One winter night, Dr. William Harford, a fine and happily married New Yorker is plunged into an erotic foray that threatens his marriage and may even ensnare him into a strange and lurid murder mystery, after his wife Alice admits to him of her sexual longings and, in jealous uncertainty, he winds up at a strange place that he should never have gone to in the first place.
Thanks Kubrick, I’m going to be haunted by people in masks and black cloaks for the next week! The Shining was great because it freaked me out as a horror, fair play and job done. Lolita moved slowly but its stars’ performances kept me captivated. 2001 I found amazing but at the same time just downright strange. And now we have Eyes Wide Shut, a film that has made me realise that, although he really is a master filmmaker, I just cannot process or handle Kubrick. At the end of two and a half hours, this movie left me confused, frightened, and a little sick in my stomach. I do not deny that it was another Kubrick classic: haunting and violently startling, but it just made me feel numb and bit repulsed. This may even be the first review where I say that it’s not the film… it’s me.
One fateful winter night, Dr. William Harford, a fine married New Yorker is plunged into an erotic foray that threatens his marriage and may even ensnare him into a strange murder mystery, after his wife Alice admits to him of her sexual longings and, in jealous uncertainty, he winds up in a strange place that he should never had been near in the first place.
Watching this movie, it occurred to me that Kubrick is a filmmaker a little like Hitchcock, although Kubrick does tend to cross the line between what thrills and what sickens.

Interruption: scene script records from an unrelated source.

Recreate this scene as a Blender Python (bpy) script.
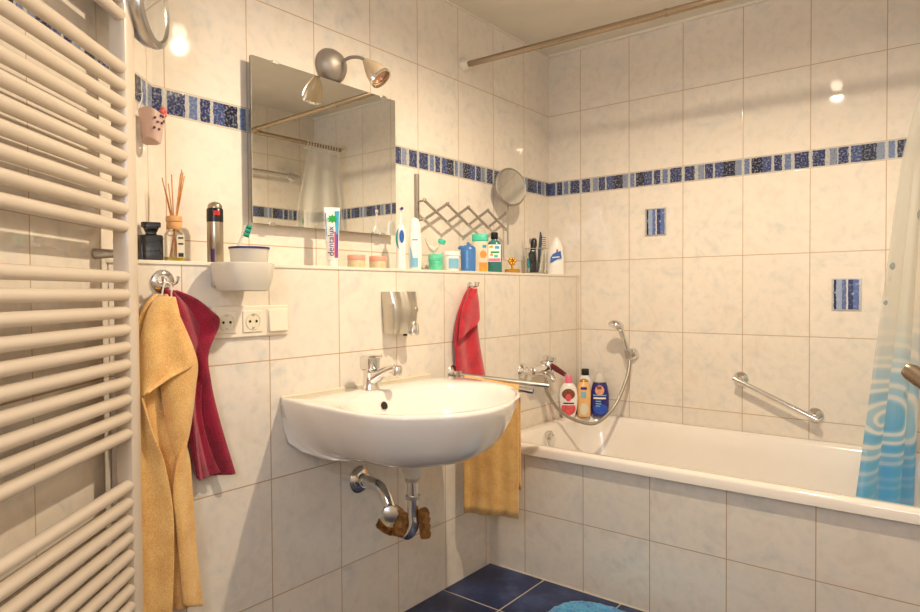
import bpy, bmesh, math, random
from mathutils import Vector, Matrix
from math import sin, cos, pi, radians, atan2, sqrt
random.seed(7)
SC = bpy.context.scene
COL = SC.collection
for o in list(bpy.data.objects):
    bpy.data.objects.remove(o, do_unlink=True)

# ------------------------------------------------------------------ camera, world, lights, exposure
CAM = Vector((1.692, -2.850, 1.093))
cd = bpy.data.cameras.new('camera'); cam = bpy.data.objects.new('camera', cd); COL.objects.link(cam)
yaw, pitch, roll = 0.67242, -0.02172, -0.006225
fw = Vector((-sin(yaw)*cos(pitch), cos(yaw)*cos(pitch), sin(pitch)))
r_ = Vector((cos(yaw), sin(yaw), 0)); u_ = r_.cross(fw)
rr_, uu_ = cos(roll)*r_ + sin(roll)*u_, -sin(roll)*r_ + cos(roll)*u_
m = Matrix((rr_, uu_, -fw)).transposed().to_4x4(); m.translation = CAM
cam.matrix_world = m
cd.sensor_fit = 'HORIZONTAL'; cd.sensor_width = 36.0; cd.lens = 36.0*649.63/920
cd.clip_start = 0.02
SC.camera = cam

w = bpy.data.worlds.new('world'); SC.world = w; w.use_nodes = True
w.node_tree.nodes['Background'].inputs[0].default_value = (0.75, 0.85, 1, 1)
w.node_tree.nodes['Background'].inputs[1].default_value = 0.3
LAMP = (1.06, -1.36, 2.180)
ld = bpy.data.lights.new('ceiling_bulb_light', 'SPOT'); ld.energy = 50; ld.shadow_soft_size = 0.022
ld.spot_size = radians(172); ld.spot_blend = 0.55
ld.color = (1.0, 0.82, 0.59)
lo = bpy.data.objects.new('ceiling_bulb_light', ld); lo.location = LAMP; COL.objects.link(lo)
# daylight through the window of the wall behind the camera
wd = bpy.data.lights.new('window_daylight', 'AREA'); wd.energy = 6; wd.shape = 'RECTANGLE'; wd.size = 0.55; wd.size_y = 0.7
wd.color = (0.9, 0.93, 1.0)
wo = bpy.data.objects.new('window_daylight', wd); wo.location = (1.5, -3.33, 1.65); wo.rotation_euler = (radians(90), 0, 0); COL.objects.link(wo)
SC.view_settings.view_transform = 'Standard'
SC.view_settings.look = 'None'
SC.view_settings.gamma = 1.0
SC.view_settings.use_curve_mapping = False
SC.view_settings.exposure = 0.76

# ------------------------------------------------------------------ materials
def srgb(r, g, b):
    f = lambda c: (c/12.92 if c <= 0.04045 else ((c+0.055)/1.055)**2.4)
    return (f(r/255), f(g/255), f(b/255), 1)

def newmat(name):
    m = bpy.data.materials.new(name); m.use_nodes = True
    nt = m.node_tree; b = nt.nodes['Principled BSDF']
    return m, nt, b

def N(nt, typ, **kw):
    n = nt.nodes.new(typ)
    for k, v in kw.items():
        setattr(n, k, v)
    return n

def MATH(nt, op, a, b=None, c=None):
    n = nt.nodes.new('ShaderNodeMath'); n.operation = op
    for i, v in enumerate((a, b, c)):
        if v is None: continue
        if isinstance(v, (int, float)): n.inputs[i].default_value = v
        else: nt.links.new(v, n.inputs[i])
    return n.outputs[0]

def MIX(nt, fac, a, b, mode='MIX'):
    n = nt.nodes.new('ShaderNodeMix'); n.data_type = 'RGBA'; n.blend_type = mode
    for i, v in ((0, fac), (6, a), (7, b)):
        if isinstance(v, (int, float)): n.inputs[i].default_value = v
        elif isinstance(v, tuple): n.inputs[i].default_value = v
        else: nt.links.new(v, n.inputs[i])
    return n.outputs[2]

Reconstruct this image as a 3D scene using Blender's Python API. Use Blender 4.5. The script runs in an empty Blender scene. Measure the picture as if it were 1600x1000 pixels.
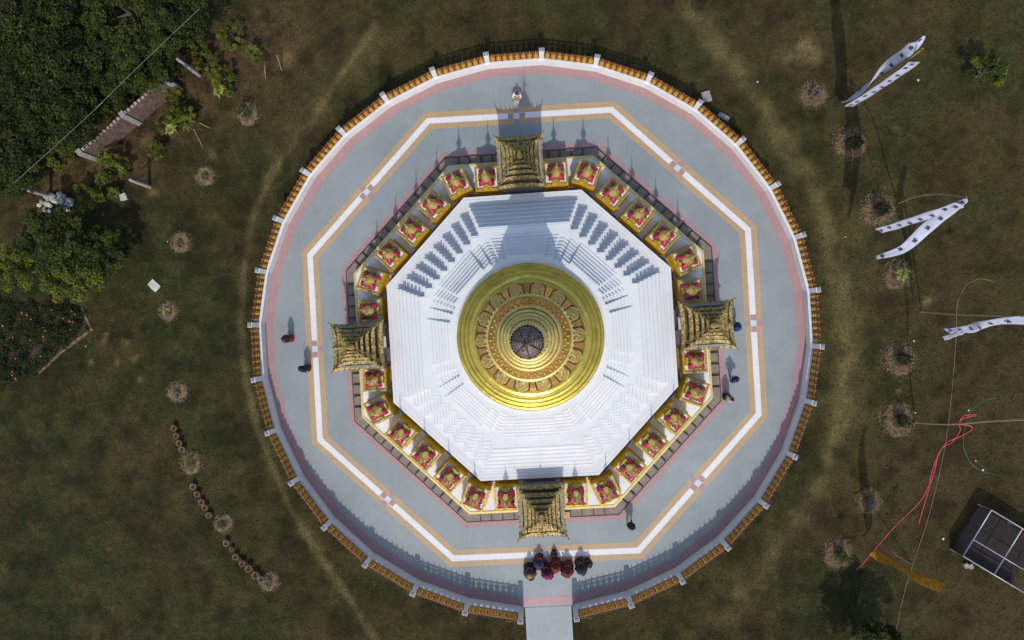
import bpy, math, random
import numpy as np
from mathutils import Vector, Matrix, noise

PI = math.pi
SC = bpy.context.scene
COL = SC.collection
random.seed(7)

# ------------------------------------------------------------------ camera, sky, sun, exposure
# Lengths below are in "u" (23 u = 1 m).  World origin lies on the ground straight under the drone.
U = 1.0 / 23.0
FOC = 1037.0
cam_d = bpy.data.cameras.new("Camera"); cam = bpy.data.objects.new("Camera", cam_d); COL.objects.link(cam)
cam_d.sensor_width = 36.0; cam_d.lens = 36.0 * FOC / 1600.0
cam_d.clip_start = 0.5; cam_d.clip_end = 2000
NAD = (41.5, 5.0)
d = Vector((NAD[0], -NAD[1], -FOC)).normalized()
ROT = d.rotation_difference(Vector((0, 0, -1))).to_matrix()
cam.matrix_world = Matrix.Translation((0, 0, FOC * U)) @ ROT.to_4x4()
SC.camera = cam

EL = math.radians(48.5); AZX = -0.028
COT = 1 / math.tan(EL)
w = bpy.data.worlds.new("World"); SC.world = w; w.use_nodes = True
nt = w.node_tree
bg = nt.nodes["Background"]; sky = nt.nodes.new("ShaderNodeTexSky"); sky.sky_type = 'NISHITA'
sky.sun_disc = False; sky.sun_elevation = EL; sky.sun_rotation = math.radians(180); sky.dust_density = 1.6
nt.links.new(sky.outputs[0], bg.inputs[0]); bg.inputs[1].default_value = 0.15
sl = bpy.data.lights.new("Sun", 'SUN'); sl.energy = 2.05; sl.angle = math.radians(0.5); sl.color = (1, 0.955, 0.88)
sun = bpy.data.objects.new("Sun", sl); COL.objects.link(sun)
sun.rotation_euler = Vector((AZX * math.cos(EL), math.cos(EL), -math.sin(EL))).to_track_quat('-Z', 'Y').to_euler()
SC.view_settings.view_transform = 'Standard'; SC.view_settings.look = 'None'
SC.view_settings.gamma = 1.0; SC.view_settings.exposure = 0.22
SC.render.engine = 'CYCLES'; SC.cycles.max_bounces = 6

# ------------------------------------------------------------------ helpers
def G(u, v, z=0.0):
    """point at height z (u) standing where the drone saw it"""
    q = ROT @ Vector(((u - 800) / FOC, -(v - 500) / FOC, -1.0))
    t = (FOC - z) / -q.z
    return Vector((q.x * t, q.y * t, z))

def rot2(x, y, a):
    c, s = math.cos(a), math.sin(a)
    return x * c - y * s, x * s + y * c

_mats = {}
def mat(name, col, rough=0.7, metal=0.0, var=0.15, scale=4.0, col2=None, bump=0.0, bscale=None, detail=4, lo=0.35, hi=0.65, spec=0.5, sheen=0, trans=0):
    if name in _mats: return _mats[name]
    m = bpy.data.materials.new(name); m.use_nodes = True
    n = m.node_tree.nodes; l = m.node_tree.links
    b = n["Principled BSDF"]
    tc = n.new("ShaderNodeTexCoord"); no = n.new("ShaderNodeTexNoise")
    no.inputs['Scale'].default_value = scale; no.inputs['Detail'].default_value = detail; no.inputs['Roughness'].default_value = 0.65
    l.new(tc.outputs['Object'], no.inputs['Vector'])
    cr = n.new("ShaderNodeValToRGB"); e = cr.color_ramp.elements
    e[0].position = lo; e[1].position = hi
    c2 = col2 if col2 else tuple(c * (1 - var) for c in col)
    c1 = col if col2 else tuple(min(1, c * (1 + var * 0.6)) for c in col)
    e[0].color = (*c2, 1); e[1].color = (*c1, 1)
    l.new(no.outputs[0], cr.inputs[0]); l.new(cr.outputs[0], b.inputs['Base Color'])
    b.inputs['Roughness'].default_value = rough; b.inputs['Metallic'].default_value = metal
    b.inputs['Specular IOR Level'].default_value = spec
    if bump:
        nb = n.new("ShaderNodeTexNoise"); nb.inputs['Scale'].default_value = bscale or scale * 3; nb.inputs['Detail'].default_value = 5
        l.new(tc.outputs['Object'], nb.inputs['Vector'])
        bp = n.new("ShaderNodeBump"); bp.inputs['Strength'].default_value = bump; bp.inputs['Distance'].default_value = 0.05
        l.new(nb.outputs[0], bp.inputs['Height']); l.new(bp.outputs[0], b.inputs['Normal'])
    _mats[name] = m
    return m

class MB:
    """mesh collector; coordinates in u unless scale given"""
    def __init__(s): s.v = []; s.f = []; s.m = []; s.sm = []
    def add(s, vs, fs, mi=0, smooth=False):
        k = len(s.v); s.v += [tuple(p) for p in vs]
        for f in fs: s.f.append([i + k for i in f]); s.m.append(mi); s.sm.append(smooth)
        return s
    def box(s, c, size, rot=0, mi=0, taper=1.0):
        x, y, z = c; sx, sy, sz = size[0] / 2, size[1] / 2, size[2]
        vs = []
        for zz, k in ((z, 1), (z + sz, taper)):
            for a, b in ((-1, -1), (1, -1), (1, 1), (-1, 1)):
                p = rot2(a * sx * k, b * sy * k, rot); vs.append((x + p[0], y + p[1], zz))
        return s.add(vs, [(3, 2, 1, 0), (4, 5, 6, 7), (0, 1, 5, 4), (1, 2, 6, 5), (2, 3, 7, 6), (3, 0, 4, 7)], mi)
    def prism(s, poly, z0, z1, mi=0, inset=0, bottom=False):
        n = len(poly); vs = [(p[0], p[1], z0) for p in poly] + [(p[0], p[1], z1) for p in poly]
        fs = [tuple(range(n, 2 * n))] + [(i, (i + 1) % n, n + (i + 1) % n, n + i) for i in range(n)]
        if bottom: fs.append(tuple(reversed(range(n))))
        return s.add(vs, fs, mi)
    def ring(s, A, B, z0, z1, mi=0):
        """wall between closed outlines A (outer) and B (inner), ccw"""
        n = len(A)
        vs = [(*p, z0) for p in A] + [(*p, z0) for p in B] + [(*p, z1) for p in A] + [(*p, z1) for p in B]
        fs = []
        for i in range(n):
            j = (i + 1) % n
            fs += [(i, j, 2 * n + j, 2 * n + i), (n + j, n + i, 3 * n + i, 3 * n + j), (2 * n + i, 2 * n + j, 3 * n + j, 3 * n + i)]
        return s.add(vs, fs, mi)
    def flat(s, A, B, z, mi=0):
        n = len(A); vs = [(*p, z) for p in A] + [(*p, z) for p in B]
        return s.add(vs, [(i, (i + 1) % n, n + (i + 1) % n, n + i) for i in range(n)], mi)
    def lathe(s, prof, n=24, c=(0, 0), mi=0, smooth=True, cap=True, rot=0):
        vs = []; fs = []
        for r, z in prof:
            for i in range(n):
                a = 2 * PI * i / n + rot; vs.append((c[0] + r * math.cos(a), c[1] + r * math.sin(a), z))
        for k in range(len(prof) - 1):
            for i in range(n):
                j = (i + 1) % n; fs.append((k * n + i, k * n + j, (k + 1) * n + j, (k + 1) * n + i))
        s.add(vs, fs, mi, smooth)
        if cap:
            b = len(s.v) - n; s.f.append(list(range(b, b + n))); s.m.append(mi); s.sm.append(False)
        return s
    def tube(s, pts, r, n=6, mi=0, smooth=True):
        pts = [Vector(p) for p in pts]; m = len(pts); vs = []; fs = []
        for k, p in enumerate(pts):
            t = (pts[min(k + 1, m - 1)] - pts[max(k - 1, 0)]).normalized()
            up = Vector((0, 0, 1)) if abs(t.z) < 0.9 else Vector((1, 0, 0))
            a = t.cross(up).normalized(); b = t.cross(a)
            rr = r[k] if isinstance(r, (list, tuple)) else r
            for i in range(n):
                q = p + a * rr * math.cos(2 * PI * i / n) + b * rr * math.sin(2 * PI * i / n); vs.append(tuple(q))
        for k in range(m - 1):
            for i in range(n):
                j = (i + 1) % n; fs.append((k * n + i, k * n + j, (k + 1) * n + j, (k + 1) * n + i))
        fs.append(tuple(range(n))); fs.append(tuple((m - 1) * n + i for i in reversed(range(n))))
        return s.add(vs, fs, mi, smooth)
    def ball(s, c, r, n=10, mi=0, sq=(1, 1, 1)):
        rows = max(4, n // 2); vs = [(c[0], c[1], c[2] - r * sq[2])]
        for k in range(1, rows):
            t = PI * k / rows
            for i in range(n):
                a = 2 * PI * i / n
                vs.append((c[0] + r * sq[0] * math.sin(t) * math.cos(a), c[1] + r * sq[1] * math.sin(t) * math.sin(a), c[2] - r * sq[2] * math.cos(t)))
        vs.append((c[0], c[1], c[2] + r * sq[2])); fs = []
        for i in range(n):
            j = (i + 1) % n; fs.append((0, 1 + j, 1 + i)); e = len(vs) - 1
            fs.append((e, e - n + i, e - n + j))
            for k in range(rows - 2): fs.append((1 + k * n + i, 1 + k * n + j, 1 + (k + 1) * n + j, 1 + (k + 1) * n + i))
        return s.add(vs, fs, mi, True)
    def build(s, name, mats, parent=None, k=U, jit=0):
        me = bpy.data.meshes.new(name)
        me.from_pydata([(x * k, y * k, z * k) for x, y, z in s.v], [], s.f)
        for m_ in (mats if isinstance(mats, (list, tuple)) else [mats]): me.materials.append(m_)
        me.polygons.foreach_set('material_index', s.m); me.polygons.foreach_set('use_smooth', s.sm)
        me.update()
        o = bpy.data.objects.new(name, me); COL.objects.link(o)
        if parent: o.parent = parent
        return o

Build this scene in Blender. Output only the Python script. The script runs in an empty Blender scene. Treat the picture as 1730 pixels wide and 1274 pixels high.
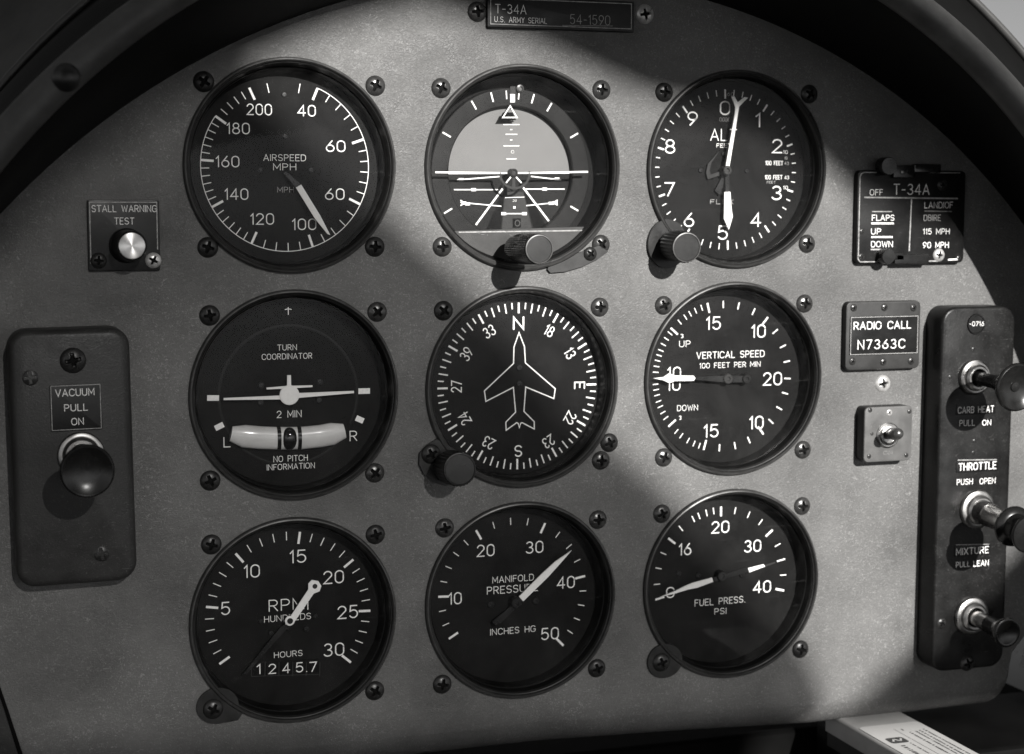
import bpy, math, random
from mathutils import Vector, Matrix
from mathutils.geometry import tessellate_polygon

random.seed(5)
scene = bpy.context.scene
PI = math.pi

# ------------------------------------------------------------------ camera
# Panel frame, millimetres: x to the right, y up, z out of the panel towards the pilot.
# World frame, metres: (x, -z, y) / 1000.
PW, PH = 1730.0, 1274.0
FPX = 2853.167
RM = ((0.9485174389, 0.0010420210, 0.3167231951),
      (0.0317041897, 0.9946596151, -0.0982196239),
      (-0.3151341182, 0.1032044784, 0.9434189543))
CAM = (-221.85167, 75.36803, 649.97622)


def W(p):
    return Vector((p[0] * .001, -p[2] * .001, p[1] * .001))


def U(px, py, z=0.0):
    """point of the plane z (panel frame, mm) seen at photo pixel px, py"""
    a, b, c = (px - PW / 2) / FPX, -(py - PH / 2) / FPX, -1.0
    d = [a * RM[0][i] + b * RM[1][i] + c * RM[2][i] for i in range(3)]
    t = (z - CAM[2]) / d[2]
    return (CAM[0] + t * d[0], CAM[1] + t * d[1], z)


cam_d = bpy.data.cameras.new('camera')
cam = bpy.data.objects.new('camera', cam_d)
scene.collection.objects.link(cam)
cam_d.sensor_width = 36.0
cam_d.lens = FPX / PW * 36.0
cam_d.clip_start = 0.02
cam_d.clip_end = 2000
rows = [W(r) * 1000 for r in RM]          # camera axes in world
m = Matrix(((rows[0][0], rows[1][0], rows[2][0]), (rows[0][1], rows[1][1], rows[2][1]), (rows[0][2], rows[1][2], rows[2][2])))
cam.matrix_world = Matrix.Translation(W(CAM)) @ m.to_4x4()
cam_d.dof.use_dof = True
cam_d.dof.focus_distance = 0.668
cam_d.dof.aperture_fstop = 13.0
scene.camera = cam

# ------------------------------------------------------------------ sky, sun, exposure
SUN = Vector((0.115, 0.365, 0.924)).normalized()       # panel frame, towards the sun
sd = Vector((SUN[0], -SUN[2], SUN[1]))
world = bpy.data.worlds.new('World')
scene.world = world
world.use_nodes = True
nt = world.node_tree
nt.nodes.clear()
sky = nt.nodes.new('ShaderNodeTexSky')
sky.sky_type = 'NISHITA'
sky.sun_disc = False
sky.sun_elevation = math.asin(sd.z)
sky.sun_rotation = math.atan2(sd.x, sd.y)
sky.dust_density = 0.1
bw = nt.nodes.new('ShaderNodeRGBToBW')
bg = nt.nodes.new('ShaderNodeBackground')
bg.inputs['Strength'].default_value = 0.062
wo = nt.nodes.new('ShaderNodeOutputWorld')
nt.links.new(sky.outputs[0], bw.inputs[0])
nt.links.new(bw.outputs[0], bg.inputs[0])
nt.links.new(bg.outputs[0], wo.inputs[0])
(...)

Like Hitchcock’s Rear Window, in Eyes Wide Shut we are given a scenario; we know what we’ve seen and heard, and then we spend the rest of the movie forming our own thrilling and terrible conclusions, scaring ourselves massively in the process.
The film’s lack of characters and its recurring piano piece, which really does make everything the scarier and will probably haunt me for a fortnight, makes Kubrick’s final film a real haunting and unforgettable one.
Starring Tom Cruise, Nicole Kidman, Sydney Pollack, Todd Field, Julienne Davis, Marie Richardson, Vinessa Shaw, Rade Serbedzija, and Alan Cumming, Eyes Wide Shut was a spine-tingling and captivatingly twisted film that was filled with sex, charades, dreams, longing, frustration, uncertainty, and uh sex. A powerful film that strikes a violent blow to its audience members, it’s a movie that I can see the brilliance of, but simply could not handle.